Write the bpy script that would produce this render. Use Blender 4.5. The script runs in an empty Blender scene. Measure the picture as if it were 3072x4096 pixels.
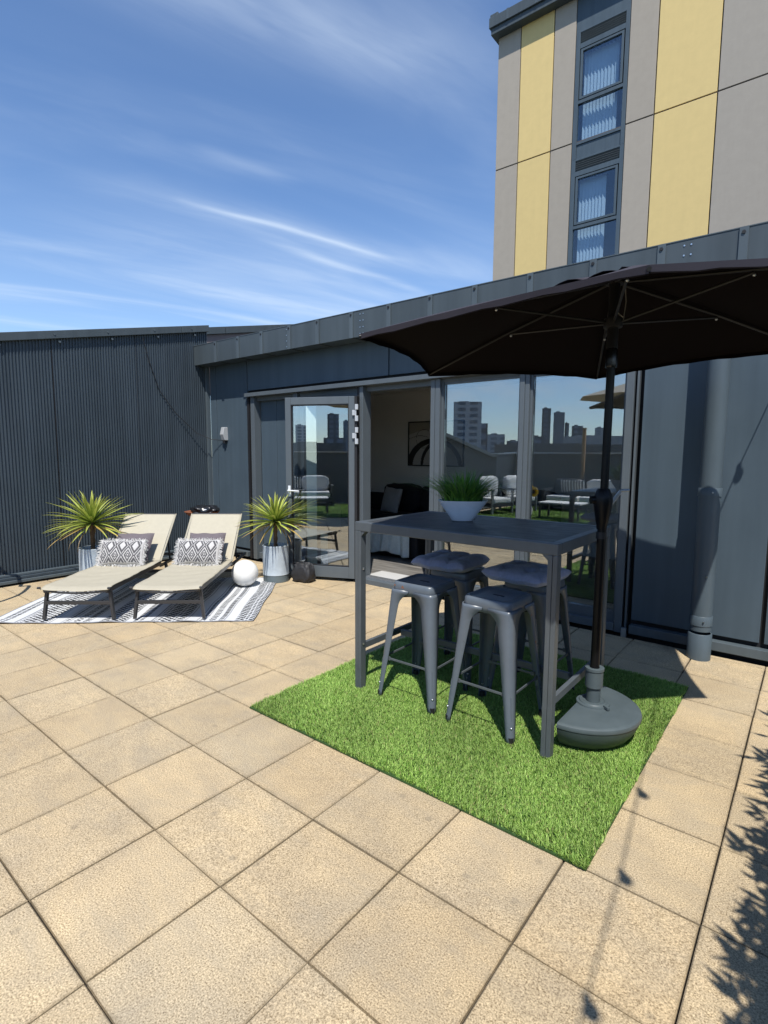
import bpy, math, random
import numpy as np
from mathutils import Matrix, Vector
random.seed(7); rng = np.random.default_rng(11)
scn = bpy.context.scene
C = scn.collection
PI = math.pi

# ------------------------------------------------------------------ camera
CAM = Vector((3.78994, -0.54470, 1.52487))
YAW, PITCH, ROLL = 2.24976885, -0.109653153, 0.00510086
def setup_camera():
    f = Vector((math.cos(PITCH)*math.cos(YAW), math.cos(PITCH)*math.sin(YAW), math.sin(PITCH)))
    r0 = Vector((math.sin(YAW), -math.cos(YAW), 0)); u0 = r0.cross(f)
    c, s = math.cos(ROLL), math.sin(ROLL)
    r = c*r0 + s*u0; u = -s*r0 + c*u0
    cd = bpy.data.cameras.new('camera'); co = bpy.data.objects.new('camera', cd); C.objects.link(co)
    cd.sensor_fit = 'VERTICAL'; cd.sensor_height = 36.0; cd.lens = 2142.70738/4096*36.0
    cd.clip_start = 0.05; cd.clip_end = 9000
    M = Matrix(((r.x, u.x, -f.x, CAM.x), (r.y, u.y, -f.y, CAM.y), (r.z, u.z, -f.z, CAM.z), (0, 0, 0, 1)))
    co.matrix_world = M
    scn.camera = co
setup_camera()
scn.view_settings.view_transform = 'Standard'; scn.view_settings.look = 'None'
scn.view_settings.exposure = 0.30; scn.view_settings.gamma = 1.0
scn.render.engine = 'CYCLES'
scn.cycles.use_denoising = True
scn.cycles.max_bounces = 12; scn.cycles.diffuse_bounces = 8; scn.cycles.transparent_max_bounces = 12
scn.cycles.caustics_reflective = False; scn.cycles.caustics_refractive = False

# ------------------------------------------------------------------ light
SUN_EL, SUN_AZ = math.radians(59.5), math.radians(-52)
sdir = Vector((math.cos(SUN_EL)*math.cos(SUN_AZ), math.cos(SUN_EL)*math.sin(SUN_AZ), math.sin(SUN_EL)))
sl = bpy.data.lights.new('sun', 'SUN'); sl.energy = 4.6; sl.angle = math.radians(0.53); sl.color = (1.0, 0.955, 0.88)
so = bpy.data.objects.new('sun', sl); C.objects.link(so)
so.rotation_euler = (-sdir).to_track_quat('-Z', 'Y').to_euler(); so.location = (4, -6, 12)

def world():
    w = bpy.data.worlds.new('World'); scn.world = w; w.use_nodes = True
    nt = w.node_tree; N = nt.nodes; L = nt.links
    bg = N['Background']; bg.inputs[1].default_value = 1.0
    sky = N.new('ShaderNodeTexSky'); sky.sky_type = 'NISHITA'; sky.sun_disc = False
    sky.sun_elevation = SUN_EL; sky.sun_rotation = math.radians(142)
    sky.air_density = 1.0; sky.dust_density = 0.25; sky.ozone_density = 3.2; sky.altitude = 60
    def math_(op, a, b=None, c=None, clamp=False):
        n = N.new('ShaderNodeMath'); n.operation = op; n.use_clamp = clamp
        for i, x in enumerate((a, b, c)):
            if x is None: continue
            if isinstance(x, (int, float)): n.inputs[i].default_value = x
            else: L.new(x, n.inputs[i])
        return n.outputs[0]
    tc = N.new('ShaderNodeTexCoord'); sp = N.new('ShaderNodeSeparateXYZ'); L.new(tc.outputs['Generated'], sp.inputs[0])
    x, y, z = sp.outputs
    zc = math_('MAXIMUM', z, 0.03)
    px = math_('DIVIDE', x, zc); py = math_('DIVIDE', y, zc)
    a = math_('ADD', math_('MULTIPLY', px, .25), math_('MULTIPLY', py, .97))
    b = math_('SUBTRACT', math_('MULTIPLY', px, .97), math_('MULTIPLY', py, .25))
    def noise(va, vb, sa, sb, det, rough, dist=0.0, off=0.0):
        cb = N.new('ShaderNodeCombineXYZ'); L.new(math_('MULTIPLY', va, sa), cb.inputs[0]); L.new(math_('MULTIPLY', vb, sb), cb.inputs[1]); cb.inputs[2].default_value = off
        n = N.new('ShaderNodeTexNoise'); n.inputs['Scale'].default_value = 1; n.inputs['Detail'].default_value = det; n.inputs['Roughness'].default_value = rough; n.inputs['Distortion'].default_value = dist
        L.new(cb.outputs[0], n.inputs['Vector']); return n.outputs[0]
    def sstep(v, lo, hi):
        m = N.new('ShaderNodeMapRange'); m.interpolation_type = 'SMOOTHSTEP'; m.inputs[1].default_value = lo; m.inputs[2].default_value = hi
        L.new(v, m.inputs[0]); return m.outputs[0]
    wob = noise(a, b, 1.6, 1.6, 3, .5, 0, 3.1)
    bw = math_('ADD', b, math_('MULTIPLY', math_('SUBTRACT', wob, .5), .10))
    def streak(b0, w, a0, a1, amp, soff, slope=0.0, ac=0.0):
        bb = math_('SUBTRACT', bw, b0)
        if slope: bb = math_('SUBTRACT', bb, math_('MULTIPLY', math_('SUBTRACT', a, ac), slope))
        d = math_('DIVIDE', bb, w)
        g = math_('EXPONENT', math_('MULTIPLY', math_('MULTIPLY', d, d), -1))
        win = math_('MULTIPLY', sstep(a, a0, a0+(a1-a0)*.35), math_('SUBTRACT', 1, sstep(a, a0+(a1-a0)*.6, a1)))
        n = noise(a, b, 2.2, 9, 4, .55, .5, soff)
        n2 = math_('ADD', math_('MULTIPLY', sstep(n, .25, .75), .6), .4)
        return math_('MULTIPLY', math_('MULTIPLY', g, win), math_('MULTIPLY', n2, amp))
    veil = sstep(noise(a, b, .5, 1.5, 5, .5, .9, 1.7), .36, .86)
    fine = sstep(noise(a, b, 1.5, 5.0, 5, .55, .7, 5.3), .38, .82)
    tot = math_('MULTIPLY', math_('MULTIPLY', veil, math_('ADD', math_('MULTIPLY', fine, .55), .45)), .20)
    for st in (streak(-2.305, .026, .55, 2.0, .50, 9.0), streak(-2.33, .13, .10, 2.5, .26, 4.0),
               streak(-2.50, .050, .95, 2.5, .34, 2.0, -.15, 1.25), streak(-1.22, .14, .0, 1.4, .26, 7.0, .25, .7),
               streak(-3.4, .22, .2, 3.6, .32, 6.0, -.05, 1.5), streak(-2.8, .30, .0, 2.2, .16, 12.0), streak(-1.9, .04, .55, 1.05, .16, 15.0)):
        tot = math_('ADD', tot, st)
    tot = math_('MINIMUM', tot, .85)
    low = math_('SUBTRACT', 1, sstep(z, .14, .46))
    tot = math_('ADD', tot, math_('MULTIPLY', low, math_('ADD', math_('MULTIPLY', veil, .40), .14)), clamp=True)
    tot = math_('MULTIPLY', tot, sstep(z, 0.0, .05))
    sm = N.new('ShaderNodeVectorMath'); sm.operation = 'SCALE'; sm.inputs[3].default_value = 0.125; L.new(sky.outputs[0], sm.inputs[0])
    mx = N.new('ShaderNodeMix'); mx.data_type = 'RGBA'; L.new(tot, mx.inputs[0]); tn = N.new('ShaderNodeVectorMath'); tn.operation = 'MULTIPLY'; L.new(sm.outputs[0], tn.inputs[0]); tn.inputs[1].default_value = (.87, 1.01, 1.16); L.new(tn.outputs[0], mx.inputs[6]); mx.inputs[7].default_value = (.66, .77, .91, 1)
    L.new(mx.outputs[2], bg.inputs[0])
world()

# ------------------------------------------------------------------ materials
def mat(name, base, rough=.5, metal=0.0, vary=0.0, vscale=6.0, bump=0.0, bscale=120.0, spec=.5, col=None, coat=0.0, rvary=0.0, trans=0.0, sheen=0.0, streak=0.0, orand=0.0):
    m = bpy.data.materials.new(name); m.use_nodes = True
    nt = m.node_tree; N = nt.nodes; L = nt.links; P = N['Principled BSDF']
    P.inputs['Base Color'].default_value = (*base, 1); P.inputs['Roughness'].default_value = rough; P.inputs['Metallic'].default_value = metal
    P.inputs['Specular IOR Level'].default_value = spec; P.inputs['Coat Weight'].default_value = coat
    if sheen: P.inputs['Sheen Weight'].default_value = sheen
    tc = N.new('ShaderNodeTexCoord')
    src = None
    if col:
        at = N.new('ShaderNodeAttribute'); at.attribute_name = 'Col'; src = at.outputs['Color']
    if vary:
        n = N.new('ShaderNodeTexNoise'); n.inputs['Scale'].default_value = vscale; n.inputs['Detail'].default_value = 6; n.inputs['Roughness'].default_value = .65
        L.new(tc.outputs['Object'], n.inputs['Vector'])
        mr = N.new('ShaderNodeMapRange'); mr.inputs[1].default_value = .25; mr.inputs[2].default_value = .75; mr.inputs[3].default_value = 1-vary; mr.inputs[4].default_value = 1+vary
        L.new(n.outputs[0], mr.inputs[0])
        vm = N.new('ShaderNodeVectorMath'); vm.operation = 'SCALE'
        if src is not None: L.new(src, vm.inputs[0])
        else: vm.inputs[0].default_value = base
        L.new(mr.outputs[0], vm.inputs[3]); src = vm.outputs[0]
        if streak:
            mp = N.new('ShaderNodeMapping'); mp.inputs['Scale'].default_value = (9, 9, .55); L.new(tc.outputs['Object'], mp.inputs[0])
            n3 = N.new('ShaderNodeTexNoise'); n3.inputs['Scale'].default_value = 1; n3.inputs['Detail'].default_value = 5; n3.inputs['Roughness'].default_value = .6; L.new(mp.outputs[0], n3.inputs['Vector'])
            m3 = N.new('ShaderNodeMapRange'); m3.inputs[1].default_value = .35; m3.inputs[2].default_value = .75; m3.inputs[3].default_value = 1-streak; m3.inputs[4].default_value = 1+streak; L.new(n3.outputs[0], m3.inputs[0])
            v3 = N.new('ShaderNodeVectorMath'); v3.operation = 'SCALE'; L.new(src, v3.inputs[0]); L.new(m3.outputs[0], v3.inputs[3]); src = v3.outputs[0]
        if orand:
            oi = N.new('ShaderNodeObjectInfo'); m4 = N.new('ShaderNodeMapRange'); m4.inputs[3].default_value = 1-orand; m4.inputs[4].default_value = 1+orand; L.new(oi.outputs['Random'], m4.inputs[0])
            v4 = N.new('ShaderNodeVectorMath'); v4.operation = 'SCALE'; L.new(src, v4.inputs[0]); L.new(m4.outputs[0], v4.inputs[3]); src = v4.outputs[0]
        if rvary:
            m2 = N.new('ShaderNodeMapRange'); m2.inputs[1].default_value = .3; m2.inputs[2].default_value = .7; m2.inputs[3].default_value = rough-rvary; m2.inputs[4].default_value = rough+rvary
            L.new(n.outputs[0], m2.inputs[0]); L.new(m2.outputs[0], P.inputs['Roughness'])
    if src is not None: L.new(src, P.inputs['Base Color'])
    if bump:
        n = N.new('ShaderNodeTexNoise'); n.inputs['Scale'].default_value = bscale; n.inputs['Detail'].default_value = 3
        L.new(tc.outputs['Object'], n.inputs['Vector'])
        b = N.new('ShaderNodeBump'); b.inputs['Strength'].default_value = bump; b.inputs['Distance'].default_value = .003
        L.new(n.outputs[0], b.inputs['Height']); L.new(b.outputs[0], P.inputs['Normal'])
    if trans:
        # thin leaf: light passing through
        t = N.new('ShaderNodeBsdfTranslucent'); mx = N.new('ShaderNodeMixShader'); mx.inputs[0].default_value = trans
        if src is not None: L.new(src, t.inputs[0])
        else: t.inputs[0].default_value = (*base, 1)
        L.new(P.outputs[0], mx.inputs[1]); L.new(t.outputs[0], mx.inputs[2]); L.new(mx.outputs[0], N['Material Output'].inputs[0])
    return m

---

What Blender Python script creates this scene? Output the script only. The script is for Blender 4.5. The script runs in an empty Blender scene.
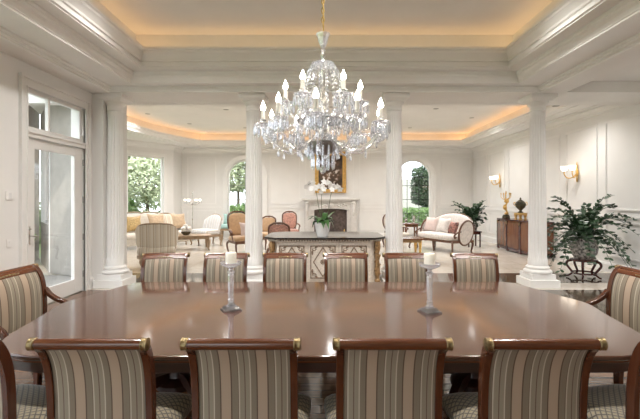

#### Problem to work on
State how many lines of the records above contain the word "render", giving only that number.

#### Response
2